La discusión actual en Puerto Rico sobre equidad de género involucra dos asuntos distintos pero íntimamente vinculados. El primero tiene que ver con el pleno respeto a los derechos humanos de la mujer. Lograrlo exige desligarse de una longeva tradición cultural de sumisión femenina. El patriarcado androcéntrico es un legado lamentable que debemos superar. El segundo asunto, la homofobia, se refiere al discrimen contra las personas de diversa identidad de género y orientación sexual. Su marginación social es tan censurable como el racismo, la xenofobia o la misoginia. La inequidad y la iniquidad son hermanas gemelas. Son temas discutidos en el libro que el año pasado editamos Samuel Silva Gotay y este servidor bajo el título “El sexo en la iglesia” (2015), con diversos ensayos desde una perspectiva crítica de inclusión y respeto a la equidad.

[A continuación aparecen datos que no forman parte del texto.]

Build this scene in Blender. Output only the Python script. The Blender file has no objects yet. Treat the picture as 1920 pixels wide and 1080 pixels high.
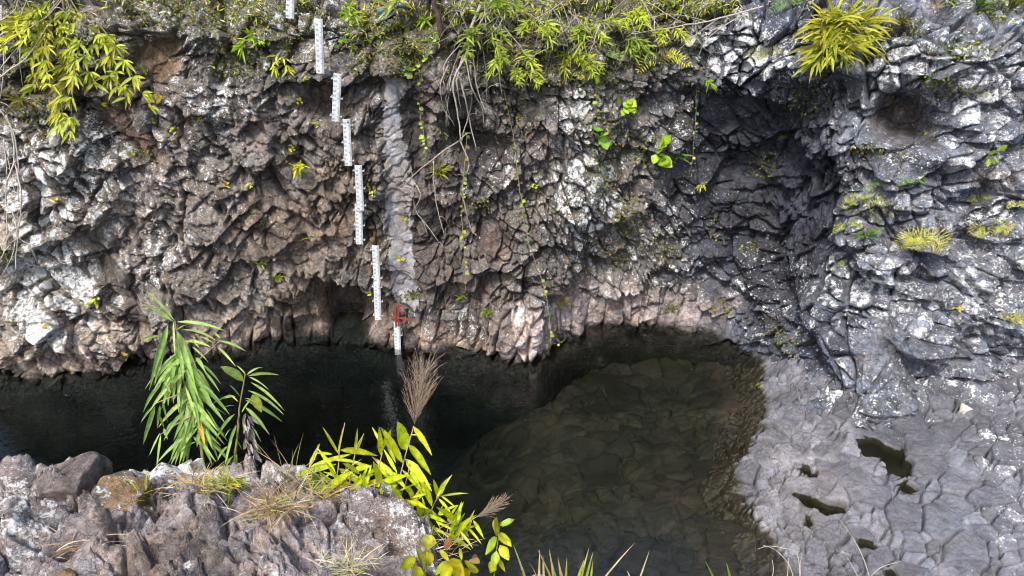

Aunque todavía queda mucho sendero que recorrer para superar definitivamente la homofobia, ya se percibe el misterio de la escritura en la pared: de la exclusión a la inclusión, de la intolerancia a la celebración de la diversidad. Uno de los signos recientes de ese cambio significativo es la publicación, por el Instituto de Cultura Puertorriqueña, del libro San Juan Gay, de la pluma del joven historiador Javier E. Laureano. Otro indicio fue el desdén generalizado provocado por las desatinadas decisiones del juez federal Juan Pérez Giménez en el caso de Ada Conde Vidal et al v. Alejandro García Padilla et al.
No es asunto únicamente de una perspectiva académica. Requiere la inserción en la larga e inacabable historia de las esperanzas y luchas de liberación de las comunidades marginadas y maltratadas. Se trata de lo que la teología latinoamericana tildó de praxis como matriz inseparable de la teoría. Es algo que hemos aprendido en el surgimiento vigoroso de teologías liberacionistas de múltiple cuño: latinoamericanas, feministas, mujeristas, afroamericanas, indígenas, tercermundistas, gais y queer. Nos topamos aquí con un alegre carnaval de la inteligencia de la fe. O un concierto barroco, como lo llamaría el escritor cubano Alejo Carpentier.
Lo esencial a recordar y recalcar para quienes compartimos las memorias liberadoras de la espiritualidad cristiana es la perspectiva, crucial en las escrituras sagradas judeocristianas, de solidaridad profética y evangélica con los marginados y menospreciados, como bien reza un verso del poeta mártir salvadoreño Roque Dalton,
“Arrodillémonos para llorar a los mártires recónditos
y a los menesterosos hagamos justicia”.